• [EXERCISE DETAILS] Reproduce the listing below exactly. Pictures do not belong in the copy.
□ □ □ □
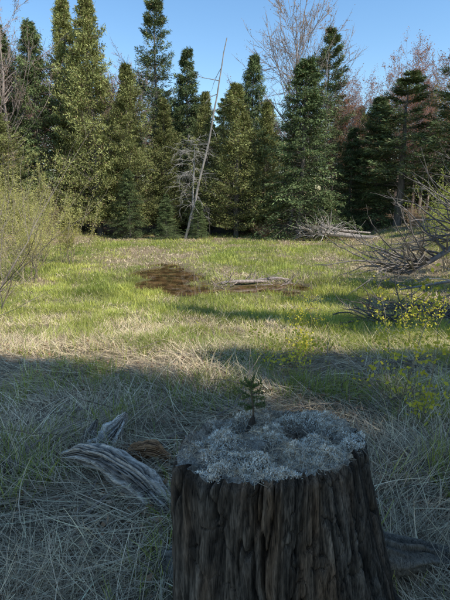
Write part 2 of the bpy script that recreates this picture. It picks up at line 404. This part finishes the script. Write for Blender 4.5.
shrub('alder_shrub', -10.6, 24.0, 4.4, 12, 9, Y1, Y2, k=3, sz=.07)
shrub('alder_shrub', -13.6, 24.5, 5.0, 12, 19, Y1, Y2, k=3, sz=.07)
shrub('bare_shrub', -3.5, 5.2, 3.2, 6, 41, Y1, Y2, k=0, col=(.26, .21, .17), r=.014, lean=.35, bias=(.28, 0))
shrub('alder_shrub', 10.2, 19.5, 3.4, 11, 7, (.30, .36, .08), (.48, .52, .14), k=3, sz=.06)
shrub('alder_shrub', 12.0, 22.5, 3.6, 11, 8, (.30, .36, .08), (.48, .52, .14), k=3, sz=.06)
shrub('alder_shrub', 8.9, 17.0, 2.8, 10, 14, (.30, .36, .08), (.48, .52, .14), k=3, sz=.05)
shrub('twiggy_shrub', -11.5, 29.0, 2.6, 12, 10, (.30, .20, .14), (.4, .28, .17), k=1, sz=.06)
shrub('twiggy_shrub', 12.5, 29.0, 2.2, 12, 12, (.30, .18, .12), (.4, .24, .15), k=1, sz=.06)
shrub('twiggy_shrub', 2.9, 33.5, 1.4, 10, 13, (.30, .18, .12), (.4, .24, .15), k=1, sz=.06)
G1 = (.48, .46, .06); G2 = (.84, .74, .11)
shrub('leafing_sapling', .66, 4.5, .95, 4, 21, G1, G2, k=3, sz=.036, r=.004, depth=2, lean=.5)
shrub('leafing_sapling', 1.02, 5.2, .55, 3, 22, G1, G2, k=3, sz=.034, r=.003, depth=2, lean=.5)
shrub('leafing_sapling', 1.42, 2.95, 1.35, 3, 23, G1, G2, k=3, sz=.038, r=.006, depth=2, lean=.15)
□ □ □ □
• [RESULT OF THE EXERCISE]
Write part 2 of the bpy script that recreates this picture. It picks up at line 404. This part finishes the script. Write for Blender 4.5.
shrub('alder_shrub', -10.6, 24.0, 4.4, 12, 9, Y1, Y2, k=3, sz=.07)
shrub('alder_shrub', -13.6, 24.5, 5.0, 12, 19, Y1, Y2, k=3, sz=.07)
shrub('bare_shrub', -3.5, 5.2, 3.2, 6, 41, Y1, Y2, k=0, col=(.26, .21, .17), r=.014, lean=.35, bias=(.28, 0))
shrub('alder_shrub', 10.2, 19.5, 3.4, 11, 7, (.30, .36, .08), (.48, .52, .14), k=3, sz=.06)
shrub('alder_shrub', 12.0, 22.5, 3.6, 11, 8, (.30, .36, .08), (.48, .52, .14), k=3, sz=.06)
shrub('alder_shrub', 8.9, 17.0, 2.8, 10, 14, (.30, .36, .08), (.48, .52, .14), k=3, sz=.05)
shrub('twiggy_shrub', -11.5, 29.0, 2.6, 12, 10, (.30, .20, .14), (.4, .28, .17), k=1, sz=.06)
shrub('twiggy_shrub', 12.5, 29.0, 2.2, 12, 12, (.30, .18, .12), (.4, .24, .15), k=1, sz=.06)
shrub('twiggy_shrub', 2.9, 33.5, 1.4, 10, 13, (.30, .18, .12), (.4, .24, .15), k=1, sz=.06)
G1 = (.48, .46, .06); G2 = (.84, .74, .11)
shrub('leafing_sapling', .66, 4.5, .95, 4, 21, G1, G2, k=3, sz=.036, r=.004, depth=2, lean=.5)
shrub('leafing_sapling', 1.02, 5.2, .55, 3, 22, G1, G2, k=3, sz=.034, r=.003, depth=2, lean=.5)
shrub('leafing_sapling', 1.42, 2.95, 1.35, 3, 23, G1, G2, k=3, sz=.038, r=.006, depth=2, lean=.15)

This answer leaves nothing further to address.